Sabrina Stallone is a postdoctoral researcher and lecturer at the University of Bern. She holds a PhD in Social Anthropology (summa cum laude) with a Diploma Supplement in Gender Studies. Her dissertation dealt with growth-oriented urban future scenarios in Zurich, how they come to be known in present everyday life as well as how they are "fleshed out", reimagined and contested by local inhabitants along affective perceptions of crowdedness, containment and participation. Centering a feminist approach to the anthropology of planning and the future, her ethnographic research on Zurich's land reserves has focused on both the opportunities and inequalities that are created or exacerbated in processes of urban future-making for marginalized urban subjects. For this project, she was awarded a Doc.CH excellence scholarship by the Swiss National Science Foundation (SNSF). For her dissertation, she won the Barbara Lischetti Prize in 2024, which is awarded every other year to cutting-edge research in the field of feminist and gender studies.

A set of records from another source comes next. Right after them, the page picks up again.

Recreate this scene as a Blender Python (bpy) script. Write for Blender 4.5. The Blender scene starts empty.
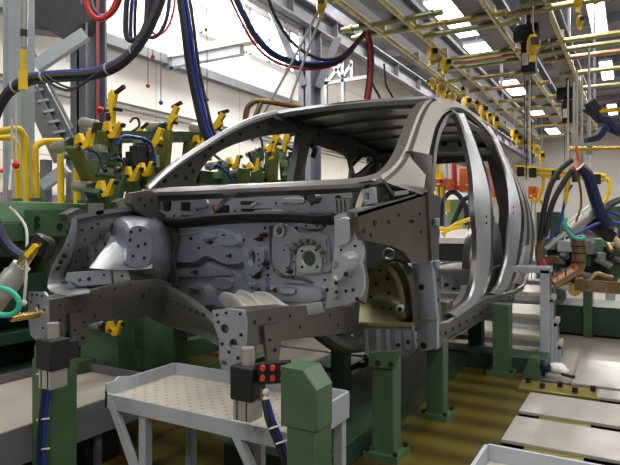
import bpy, bmesh, math, random
from mathutils import Vector, Matrix
from mathutils.geometry import tessellate_polygon
random.seed(7)
SC = bpy.context.scene
COL = SC.collection
# ---------------------------------------------------------------- camera
F, U0, VH, CH = 567.0, 310.0, 223.0, 1.2
SN, CS = 0.497, 0.8677
def ray(u, v):
    r = (u-U0)/F; t = (v-VH)/F
    return CS*r-SN, CS+SN*r, -t
def pz(u, v, Z):
    a, b, c = ray(u, v); k = (Z-CH)/c; return Vector((a*k, b*k, Z))
def px(u, v, X):
    a, b, c = ray(u, v); k = X/a; return Vector((X, b*k, CH+c*k))
def py(u, v, Y):
    a, b, c = ray(u, v); k = Y/b; return Vector((a*k, Y, CH+c*k))
def pd(u, v, d):
    a, b, c = ray(u, v); return Vector((a*d, b*d, CH+c*d))
cam = bpy.data.cameras.new('camera'); co = bpy.data.objects.new('camera', cam); COL.objects.link(co)
co.location = (0, 0, CH); co.rotation_euler = (math.pi/2, 0, math.atan2(SN, CS))
cam.sensor_width = 36; cam.lens = F/620*36; cam.shift_y = -(232.5-VH)/620
cam.clip_start = .05; cam.clip_end = 200
SC.camera = co

# ---------------------------------------------------------------- materials
def lin(c):
    return tuple(((x/255)/12.92 if x/255 <= .04045 else ((x/255+.055)/1.055)**2.4) for x in c)
def mat(name, rgb, rough=.5, metal=0., var=.12, scale=6., bump=0., bscale=40., emit=0., stretch=None, spec=None):
    m = bpy.data.materials.new(name); m.use_nodes = True
    nt = m.node_tree; N = nt.nodes; L = nt.links
    b = N['Principled BSDF']; c = lin(rgb)
    tc = N.new('ShaderNodeTexCoord'); src = tc.outputs['Object']
    if stretch:
        mp = N.new('ShaderNodeMapping'); mp.inputs['Scale'].default_value = stretch
        L.new(src, mp.inputs[0]); src = mp.outputs[0]
    n = N.new('ShaderNodeTexNoise'); n.inputs['Scale'].default_value = scale; n.inputs['Detail'].default_value = 5
    L.new(src, n.inputs['Vector'])
    r = N.new('ShaderNodeValToRGB')
    r.color_ramp.elements[0].position = .3; r.color_ramp.elements[1].position = .7
    r.color_ramp.elements[0].color = (*[x*(1-var*1.5) for x in c], 1); r.color_ramp.elements[1].color = (*[min(1, x*(1+var)) for x in c], 1)
    L.new(n.outputs['Fac'], r.inputs[0]); L.new(r.outputs[0], b.inputs['Base Color'])
    b.inputs['Roughness'].default_value = rough; b.inputs['Metallic'].default_value = metal
    if spec is not None: b.inputs['Specular IOR Level'].default_value = spec
    if bump:
        n2 = N.new('ShaderNodeTexNoise'); n2.inputs['Scale'].default_value = bscale; L.new(src, n2.inputs['Vector'])
        bp = N.new('ShaderNodeBump'); bp.inputs['Strength'].default_value = bump; bp.inputs['Distance'].default_value = .02
        L.new(n2.outputs['Fac'], bp.inputs['Height']); L.new(bp.outputs[0], b.inputs['Normal'])
    if emit:
        b.inputs['Emission Color'].default_value = (*c, 1); b.inputs['Emission Strength'].default_value = emit
    return m
M = {}
def mk(k, *a, **kw): M[k] = mat(k, *a, **kw)
mk('steel', (150, 149, 148), .36, .75, .05, 4)
mk('steel_warm', (130, 127, 122), .38, .75, .05, 4)
mk('steel_bright', (196, 199, 205), .44, .85, .06, 5)
mk('steel_blue', (172, 178, 190), .38, .75, .05, 4)
mk('steel_dark', (108, 105, 102), .34, .75, .08, 4)
mk('steel_olive', (112, 108, 98), .38, .85, .08, 4)
mk('steel_shine', (226, 223, 218), .34, .6, .04, 8)
mk('mastic', (33, 33, 36), .6, 0, .1)
mk('hole', (12, 12, 13), .8, 0, 0)
mk('stud', (78, 62, 52), .4, .7, .1)
mk('green', (70, 98, 70), .45, 0, .13, 5, .03, 60)
mk('green_dark', (42, 64, 48), .45, 0, .15, 5, .03, 60)
mk('green_light', (112, 150, 112), .5, 0, .1)
mk('yellow', (236, 196, 34), .42, 0, .1)
mk('yellow_dk', (196, 158, 20), .4, 0, .1)
mk('liner', (150, 146, 108), .4, .6, .1, 5)  # olive reflections on the bare steel put into the colour
mk('olive', (98, 102, 40), .5, 0, .15)
mk('zinc', (176, 166, 118), .3, .75, .25, 3, stretch=(.6, 6, 6))
mk('zinc_pink', (178, 144, 118), .3, .75, .2, 3)
mk('zinc_green', (150, 156, 116), .3, .75, .2, 3)
mk('brass', (200, 170, 100), .25, .9, .08)
mk('bronze', (150, 122, 92), .35, .8, .2, 12)
mk('grey_paint', (104, 108, 118), .5, 0, .08)
mk('grey_light', (168, 174, 182), .5, 0, .07)
mk('grey_mid', (112, 114, 118), .5, 0, .1)
mk('alu', (178, 178, 174), .38, .6, .06)
mk('cyl_grey', (150, 152, 142), .4, .3, .08)
mk('black', (24, 24, 26), .5, 0, .1)
mk('rubber', (34, 34, 38), .5, 0, .1)
mk('blue', (32, 56, 140), .4, 0, .1)
mk('blue_dark', (26, 32, 66), .4, 0, .1)
mk('conduit', (132, 44, 52), .5, 0, .08)
mk('red', (196, 40, 44), .45, 0, .08)
mk('teal', (60, 176, 150), .4, 0, .08)
mk('orange_red', (196, 66, 46), .45, 0, .08)
mk('orange', (212, 104, 44), .45, 0, .1)
mk('white', (222, 220, 214), .5, 0, .05)
mk('rope', (188, 186, 180), .7, 0, .1)
mk('wood', (176, 164, 142), .6, 0, .1)
mk('lamp_glow', (255, 252, 244), .5, 0, 0, emit=9.)
mk('win_glow', (255, 255, 255), .5, 0, 0, emit=5.)
mk('ceil', (118, 114, 116), .8, 0, .1, 2)
mk('girder', (112, 112, 120), .5, 0, .1)

def custom(name, build):
    m = bpy.data.materials.new(name); m.use_nodes = True
    build(m.node_tree, m.node_tree.nodes, m.node_tree.links, m.node_tree.nodes['Principled BSDF']); M[name] = m
def n_wall(nt, N, L, b):      # painted sandwich panels, joints every 3 m along, every 1.2 m up
    tc = N.new('ShaderNodeTexCoord'); sep = N.new('ShaderNodeSeparateXYZ'); L.new(tc.outputs['Object'], sep.inputs[0])
    ad = N.new('ShaderNodeMath'); ad.operation = 'ADD'; L.new(sep.outputs[0], ad.inputs[0]); L.new(sep.outputs[1], ad.inputs[1])
    cb = N.new('ShaderNodeCombineXYZ'); L.new(ad.outputs[0], cb.inputs[0]); L.new(sep.outputs[2], cb.inputs[1])
    br = N.new('ShaderNodeTexBrick'); br.offset = 0; L.new(cb.outputs[0], br.inputs['Vector'])
    for k, v in (('Scale', 1), ('Brick Width', 3.), ('Row Height', 1.2), ('Mortar Size', .012), ('Mortar Smooth', .2), ('Bias', 0)): br.inputs[k].default_value = v
    br.inputs['Color1'].default_value = (*lin((224, 221, 215)), 1); br.inputs['Color2'].default_value = (*lin((221, 214, 202)), 1)
    br.inputs['Mortar'].default_value = (*lin((176, 166, 154)), 1)
    n = N.new('ShaderNodeTexNoise'); n.inputs['Scale'].default_value = .8; n.inputs['Detail'].default_value = 6; L.new(cb.outputs[0], n.inputs['Vector'])
    mx = N.new('ShaderNodeMixRGB'); mx.blend_type = 'MULTIPLY'; mx.inputs[0].default_value = .15
    L.new(br.outputs[0], mx.inputs[1]); L.new(n.outputs['Fac'], mx.inputs[2]); L.new(mx.outputs[0], b.inputs['Base Color'])
    b.inputs['Roughness'].default_value = .7
custom('wall', n_wall)
def n_conc(nt, N, L, b):
    tc = N.new('ShaderNodeTexCoord'); n = N.new('ShaderNodeTexNoise'); n.inputs['Scale'].default_value = 1.3; n.inputs['Detail'].default_value = 9
    L.new(tc.outputs['Object'], n.inputs['Vector']); r = N.new('ShaderNodeValToRGB')
    r.color_ramp.elements[0].position = .3; r.color_ramp.elements[1].position = .72
    r.color_ramp.elements[0].color = (*lin((122, 117, 108)), 1); r.color_ramp.elements[1].color = (*lin((158, 152, 142)), 1)
    L.new(n.outputs['Fac'], r.inputs[0]); L.new(r.outputs[0], b.inputs['Base Color']); b.inputs['Roughness'].default_value = .35
custom('concrete', n_conc)
def n_pit(nt, N, L, b):       # varnished olive-yellow base plate, machined in wide passes
    tc = N.new('ShaderNodeTexCoord'); w = N.new('ShaderNodeTexWave'); w.bands_direction = 'Y'; w.inputs['Scale'].default_value = 1.1
    w.inputs['Distortion'].default_value = 1.2; w.inputs['Detail'].default_value = 3; L.new(tc.outputs['Object'], w.inputs['Vector'])
    n = N.new('ShaderNodeTexNoise'); n.inputs['Scale'].default_value = 3; n.inputs['Detail'].default_value = 6; L.new(tc.outputs['Object'], n.inputs['Vector'])
    mx = N.new('ShaderNodeMixRGB'); mx.inputs[0].default_value = .5; L.new(w.outputs['Fac'], mx.inputs[1]); L.new(n.outputs['Fac'], mx.inputs[2])
    r = N.new('ShaderNodeValToRGB'); r.color_ramp.elements[0].position = .2; r.color_ramp.elements[1].position = .85
    r.color_ramp.elements[0].color = (*lin((70, 60, 22)), 1); r.color_ramp.elements[1].color = (*lin((118, 106, 46)), 1)
    L.new(mx.outputs[0], r.inputs[0]); L.new(r.outputs[0], b.inputs['Base Color']); b.inputs['Roughness'].default_value = .32; b.inputs['Metallic'].default_value = .3
custom('pit', n_pit)
def n_tread(base):            # checker plate: raised lozenges as bump
    def f(nt, N, L, b):
        tc = N.new('ShaderNodeTexCoord'); mp = N.new('ShaderNodeMapping'); mp.inputs['Rotation'].default_value = (0, 0, .785); L.new(tc.outputs['Object'], mp.inputs[0])
        v = N.new('ShaderNodeTexVoronoi'); v.inputs['Scale'].default_value = 22; v.inputs['Randomness'].default_value = 0; L.new(mp.outputs[0], v.inputs['Vector'])
        lt = N.new('ShaderNodeMath'); lt.operation = 'LESS_THAN'; lt.inputs[1].default_value = .2; L.new(v.outputs['Distance'], lt.inputs[0])
        n = N.new('ShaderNodeTexNoise'); n.inputs['Scale'].default_value = 4; n.inputs['Detail'].default_value = 7; L.new(tc.outputs['Object'], n.inputs['Vector'])
        r = N.new('ShaderNodeValToRGB'); c = lin(base)
        r.color_ramp.elements[0].position = .3; r.color_ramp.elements[1].position = .7
        r.color_ramp.elements[0].color = (*[x*.82 for x in c], 1); r.color_ramp.elements[1].color = (*c, 1)
        L.new(n.outputs['Fac'], r.inputs[0]); 
        mx = N.new('ShaderNodeMixRGB'); mx.blend_type = 'MULTIPLY'; mx.inputs[2].default_value = (.62, .62, .62, 1); L.new(lt.outputs[0], mx.inputs[0]); L.new(r.outputs[0], mx.inputs[1])
        L.new(mx.outputs[0], b.inputs['Base Color'])
        bp = N.new('ShaderNodeBump'); bp.inputs['Strength'].default_value = .4; bp.inputs['Distance'].default_value = .004; L.new(lt.outputs[0], bp.inputs['Height']); L.new(bp.outputs[0], b.inputs['Normal'])
        b.inputs['Roughness'].default_value = .5
    return f
custom('tread', n_tread((192, 184, 172)))

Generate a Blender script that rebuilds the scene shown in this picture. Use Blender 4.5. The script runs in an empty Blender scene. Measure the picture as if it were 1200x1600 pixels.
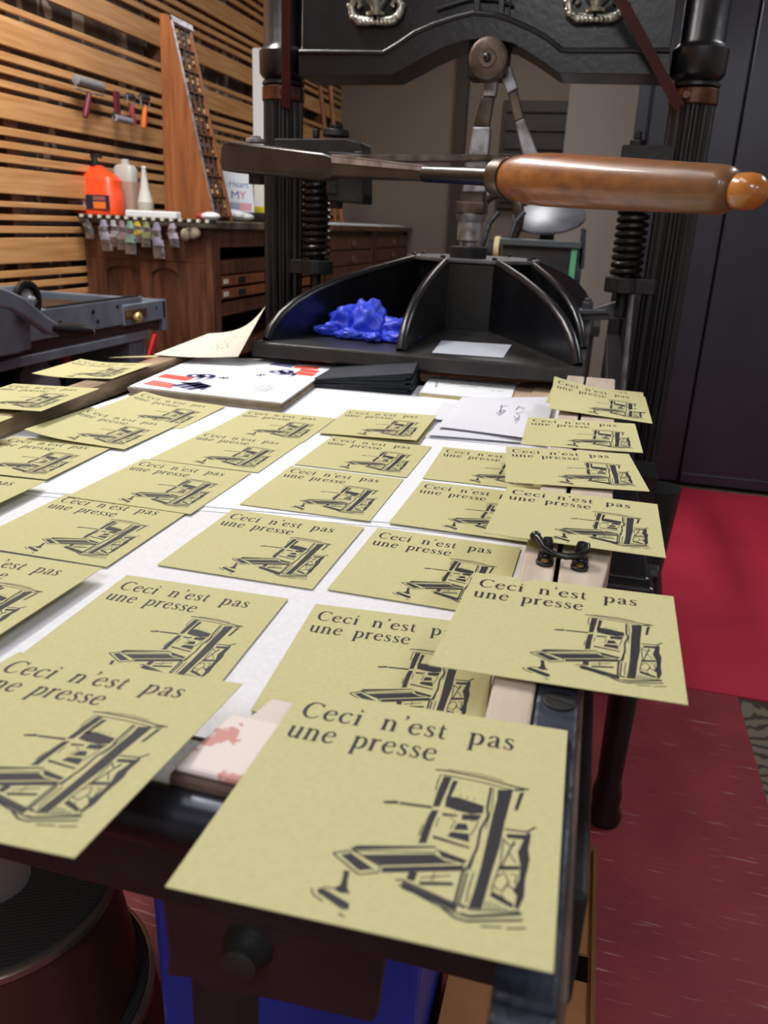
import bpy, bmesh, math, random
from mathutils import Vector, Matrix, Euler
random.seed(7)
C = bpy.context.scene.collection
BED = 0.85                      # height of the press bed's paper above the floor (metres)

# ------------------------------------------------------------------ camera
FPX, PITCH, ROLL, YAW = 1248.0, math.radians(19.80), math.radians(-2.595), math.radians(13.9)
CAM = Vector((0, 0, BED + 0.2818))
def _yaw(v): c, s = math.cos(YAW), math.sin(YAW); return Vector((c*v[0]-s*v[1], s*v[0]+c*v[1], v[2]))
_ex = _yaw((1, 0, 0)); _fw = _yaw((0, math.cos(PITCH), -math.sin(PITCH))); _eu = _yaw((0, math.sin(PITCH), math.cos(PITCH)))
_c, _s = math.cos(ROLL), math.sin(ROLL)
_right = _ex*_c - _eu*_s; _up = _ex*_s + _eu*_c
cd = bpy.data.cameras.new('camera'); cam = bpy.data.objects.new('camera', cd); C.objects.link(cam)
m = Matrix.Identity(4)
for i in range(3):
    m[i][0], m[i][1], m[i][2], m[i][3] = _right[i], _up[i], -_fw[i], CAM[i]
cam.matrix_world = m
cd.sensor_fit = 'VERTICAL'; cd.sensor_height = 36; cd.sensor_width = 27; cd.lens = FPX/1600*36
cd.clip_start = 0.02; cd.clip_end = 60
cd.dof.use_dof = True; cd.dof.focus_distance = 0.78; cd.dof.aperture_fstop = 10.0
bpy.context.scene.camera = cam
def ray(px, py):
    return _fw + _right*((px-600)/FPX) + _up*((800-py)/FPX)
def Py(px, py, y): d = ray(px, py); return CAM + d*(y/d.y)
def Px(px, py, x): d = ray(px, py); return CAM + d*(x/d.x)
def Pz(px, py, z): d = ray(px, py); return CAM + d*((z-CAM.z)/d.z)

# ------------------------------------------------------------------ world, lights, exposure
sc = bpy.context.scene
sc.view_settings.view_transform = 'Standard'; sc.view_settings.look = 'None'
sc.view_settings.gamma = 1.0; sc.view_settings.exposure = -0.2; sc.view_settings.use_curve_mapping = False
w = bpy.data.worlds.new('world'); sc.world = w; w.use_nodes = True
w.node_tree.nodes['Background'].inputs[0].default_value = (0.75, 0.85, 1.0, 1)
w.node_tree.nodes['Background'].inputs[1].default_value = 0.05
def area(name, loc, size, power, color=(1, 0.97, 0.93), rot=(0, 0, 0)):
    l = bpy.data.lights.new(name, 'AREA'); l.shape = 'RECTANGLE'; l.size, l.size_y = size; l.energy = power; l.color = color
    o = bpy.data.objects.new(name, l); C.objects.link(o); o.location = loc; o.rotation_euler = rot
    o['kind'] = 'helper'
    return o
area('ceiling_lamp_over_bed', (-0.75, 0.95, 2.66), (0.35, 1.2), 7.5, (0.985, 0.99, 1.0))
area('ceiling_lamp_behind_viewer', (-0.3, -1.3, 2.66), (0.6, 1.2), 31, (0.94, 0.97, 1.0))
area('ceiling_lamp_right_corner', (1.15, -1.75, 2.66), (0.9, 1.0), 26, (0.88, 0.93, 1.0))
area('ceiling_lamp_by_slats', (-1.3, 1.9, 2.66), (0.3, 1.4), 66, (1, 0.97, 0.92))
area('ceiling_lamp_by_doors', (1.3, 2.3, 2.66), (0.3, 1.2), 26, (0.88, 0.94, 1.0))
area('ceiling_lamp_far', (-0.6, 5.0, 2.66), (0.3, 1.2), 15, (1, 0.96, 0.92))
sc.cycles.max_bounces = 6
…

Sabrina completed an MA in Cultural Analysis at the University of Amsterdam, where she received a pre-doctoral fellowship from the School for Regional, Transnational and European Studies (ARTES) and worked as an assistant at the Centre for European Studies (ACES). Previously, she had studied English as well as Social and Cultural Anthropology at the University of Zurich and the Hebrew University of Jerusalem. In 2022, she was a visiting fellow at the Department of Geography at Humboldt University in Berlin and at the Anthropology Program at City University New York's Graduate Center.
Her research interests include:
- anthropology of the future and planning
- space and gender
- urban citizenship and migration
- anthropology of infrastructure
- social movements in the city
So far, her research has taken place in urban contexts in Italy, Palestine, Israel and Switzerland. Currently, she is working on a new research project that centers speculation, the promise of connectivity and infrastructural incompletion in Sicily.